* TASK DATA:
◇ ◇ ◇ ◇ ◇
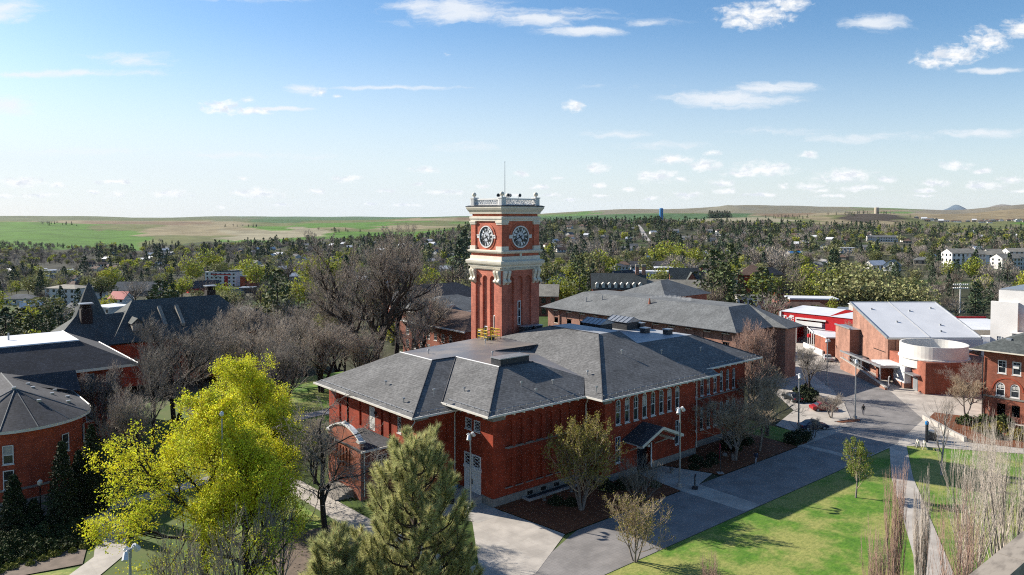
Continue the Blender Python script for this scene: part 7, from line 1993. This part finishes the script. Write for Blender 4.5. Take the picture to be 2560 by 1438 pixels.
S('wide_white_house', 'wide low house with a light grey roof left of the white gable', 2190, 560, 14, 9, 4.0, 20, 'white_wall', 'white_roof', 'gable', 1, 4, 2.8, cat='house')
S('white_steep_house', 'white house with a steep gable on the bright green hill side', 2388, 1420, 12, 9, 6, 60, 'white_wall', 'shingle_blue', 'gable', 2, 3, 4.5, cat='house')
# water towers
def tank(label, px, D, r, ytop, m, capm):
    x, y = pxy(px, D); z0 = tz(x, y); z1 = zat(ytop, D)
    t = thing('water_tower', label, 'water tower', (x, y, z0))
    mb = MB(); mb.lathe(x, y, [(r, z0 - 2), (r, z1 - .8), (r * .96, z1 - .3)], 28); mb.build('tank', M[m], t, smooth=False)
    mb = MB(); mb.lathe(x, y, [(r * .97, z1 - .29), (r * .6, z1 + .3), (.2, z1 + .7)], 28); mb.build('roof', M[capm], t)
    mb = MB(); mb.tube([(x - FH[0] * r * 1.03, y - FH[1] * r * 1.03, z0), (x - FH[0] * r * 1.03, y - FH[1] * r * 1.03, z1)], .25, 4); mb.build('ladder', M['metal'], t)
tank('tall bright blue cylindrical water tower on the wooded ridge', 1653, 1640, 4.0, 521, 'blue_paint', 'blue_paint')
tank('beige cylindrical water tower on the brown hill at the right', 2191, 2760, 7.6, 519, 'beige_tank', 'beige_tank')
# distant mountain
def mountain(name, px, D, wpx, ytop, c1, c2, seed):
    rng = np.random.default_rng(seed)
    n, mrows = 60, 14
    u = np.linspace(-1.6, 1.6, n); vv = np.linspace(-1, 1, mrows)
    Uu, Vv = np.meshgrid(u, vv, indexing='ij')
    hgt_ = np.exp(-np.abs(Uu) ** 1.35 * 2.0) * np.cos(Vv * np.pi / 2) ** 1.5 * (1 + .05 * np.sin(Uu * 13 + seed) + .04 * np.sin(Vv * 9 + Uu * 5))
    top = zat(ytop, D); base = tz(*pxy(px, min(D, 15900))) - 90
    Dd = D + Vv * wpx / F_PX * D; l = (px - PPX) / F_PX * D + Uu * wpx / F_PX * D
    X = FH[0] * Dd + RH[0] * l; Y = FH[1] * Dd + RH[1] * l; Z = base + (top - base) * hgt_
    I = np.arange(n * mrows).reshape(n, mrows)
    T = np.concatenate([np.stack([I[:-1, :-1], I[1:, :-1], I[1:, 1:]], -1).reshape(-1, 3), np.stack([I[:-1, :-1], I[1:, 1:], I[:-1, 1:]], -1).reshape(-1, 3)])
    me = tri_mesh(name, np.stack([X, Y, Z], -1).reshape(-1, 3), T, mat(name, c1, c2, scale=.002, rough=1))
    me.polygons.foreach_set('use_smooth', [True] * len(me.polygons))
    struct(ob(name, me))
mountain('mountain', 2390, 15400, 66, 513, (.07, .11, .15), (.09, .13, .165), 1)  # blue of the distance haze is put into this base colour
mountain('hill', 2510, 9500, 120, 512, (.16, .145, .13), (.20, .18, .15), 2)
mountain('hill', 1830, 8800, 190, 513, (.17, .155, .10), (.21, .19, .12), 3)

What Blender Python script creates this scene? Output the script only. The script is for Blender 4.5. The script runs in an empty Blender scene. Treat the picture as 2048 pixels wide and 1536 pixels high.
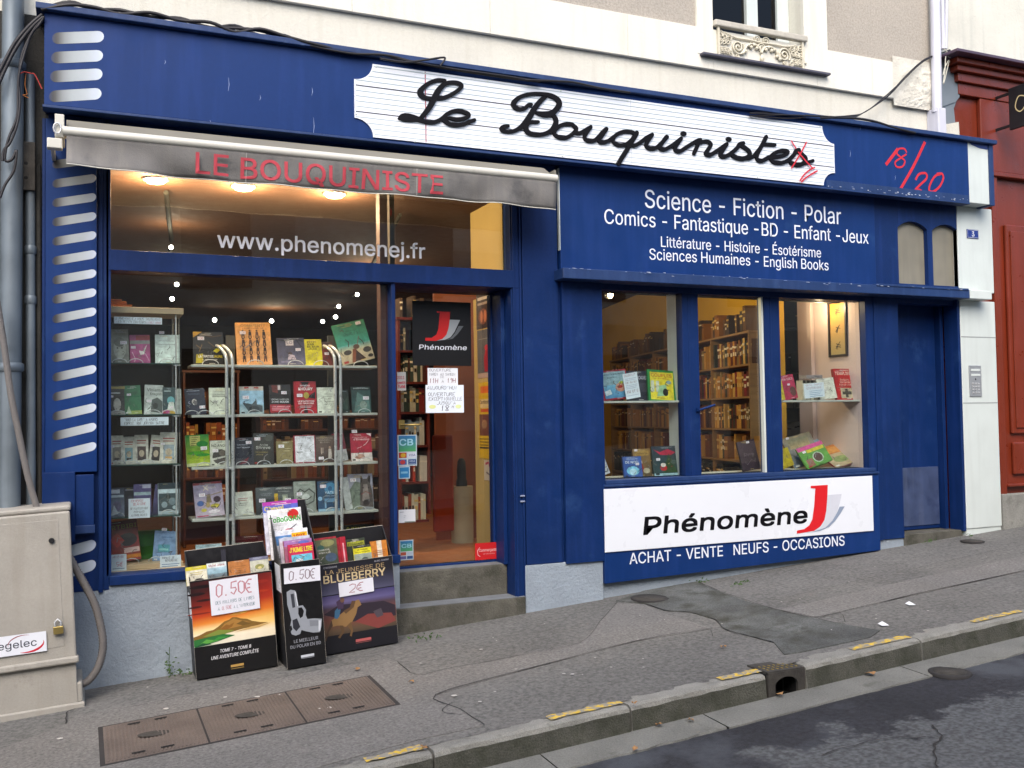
◇ ◇ ◇ ◇ ◇
* INSTRUCTIONS TO FOLLOW: Give every line back word for word and leave the pictures out.

* RESULT OF THE TASK:
Continue the Blender Python script for this scene: part 7, from line 1993. This part finishes the script. Write for Blender 4.5. Take the picture to be 2560 by 1438 pixels.
S('wide_white_house', 'wide low house with a light grey roof left of the white gable', 2190, 560, 14, 9, 4.0, 20, 'white_wall', 'white_roof', 'gable', 1, 4, 2.8, cat='house')
S('white_steep_house', 'white house with a steep gable on the bright green hill side', 2388, 1420, 12, 9, 6, 60, 'white_wall', 'shingle_blue', 'gable', 2, 3, 4.5, cat='house')
# water towers
def tank(label, px, D, r, ytop, m, capm):
    x, y = pxy(px, D); z0 = tz(x, y); z1 = zat(ytop, D)
    t = thing('water_tower', label, 'water tower', (x, y, z0))
    mb = MB(); mb.lathe(x, y, [(r, z0 - 2), (r, z1 - .8), (r * .96, z1 - .3)], 28); mb.build('tank', M[m], t, smooth=False)
    mb = MB(); mb.lathe(x, y, [(r * .97, z1 - .29), (r * .6, z1 + .3), (.2, z1 + .7)], 28); mb.build('roof', M[capm], t)
    mb = MB(); mb.tube([(x - FH[0] * r * 1.03, y - FH[1] * r * 1.03, z0), (x - FH[0] * r * 1.03, y - FH[1] * r * 1.03, z1)], .25, 4); mb.build('ladder', M['metal'], t)
tank('tall bright blue cylindrical water tower on the wooded ridge', 1653, 1640, 4.0, 521, 'blue_paint', 'blue_paint')
tank('beige cylindrical water tower on the brown hill at the right', 2191, 2760, 7.6, 519, 'beige_tank', 'beige_tank')
# distant mountain
def mountain(name, px, D, wpx, ytop, c1, c2, seed):
    rng = np.random.default_rng(seed)
    n, mrows = 60, 14
    u = np.linspace(-1.6, 1.6, n); vv = np.linspace(-1, 1, mrows)
    Uu, Vv = np.meshgrid(u, vv, indexing='ij')
    hgt_ = np.exp(-np.abs(Uu) ** 1.35 * 2.0) * np.cos(Vv * np.pi / 2) ** 1.5 * (1 + .05 * np.sin(Uu * 13 + seed) + .04 * np.sin(Vv * 9 + Uu * 5))
    top = zat(ytop, D); base = tz(*pxy(px, min(D, 15900))) - 90
    Dd = D + Vv * wpx / F_PX * D; l = (px - PPX) / F_PX * D + Uu * wpx / F_PX * D
    X = FH[0] * Dd + RH[0] * l; Y = FH[1] * Dd + RH[1] * l; Z = base + (top - base) * hgt_
    I = np.arange(n * mrows).reshape(n, mrows)
    T = np.concatenate([np.stack([I[:-1, :-1], I[1:, :-1], I[1:, 1:]], -1).reshape(-1, 3), np.stack([I[:-1, :-1], I[1:, 1:], I[:-1, 1:]], -1).reshape(-1, 3)])
    me = tri_mesh(name, np.stack([X, Y, Z], -1).reshape(-1, 3), T, mat(name, c1, c2, scale=.002, rough=1))
    me.polygons.foreach_set('use_smooth', [True] * len(me.polygons))
    struct(ob(name, me))
mountain('mountain', 2390, 15400, 66, 513, (.07, .11, .15), (.09, .13, .165), 1)  # blue of the distance haze is put into this base colour
mountain('hill', 2510, 9500, 120, 512, (.16, .145, .13), (.20, .18, .15), 2)
mountain('hill', 1830, 8800, 190, 513, (.17, .155, .10), (.21, .19, .12), 3)

What Blender Python script creates this scene? Output the script only. The script is for Blender 4.5. The script runs in an empty Blender scene. Treat the picture as 2048 pixels wide and 1536 pixels high.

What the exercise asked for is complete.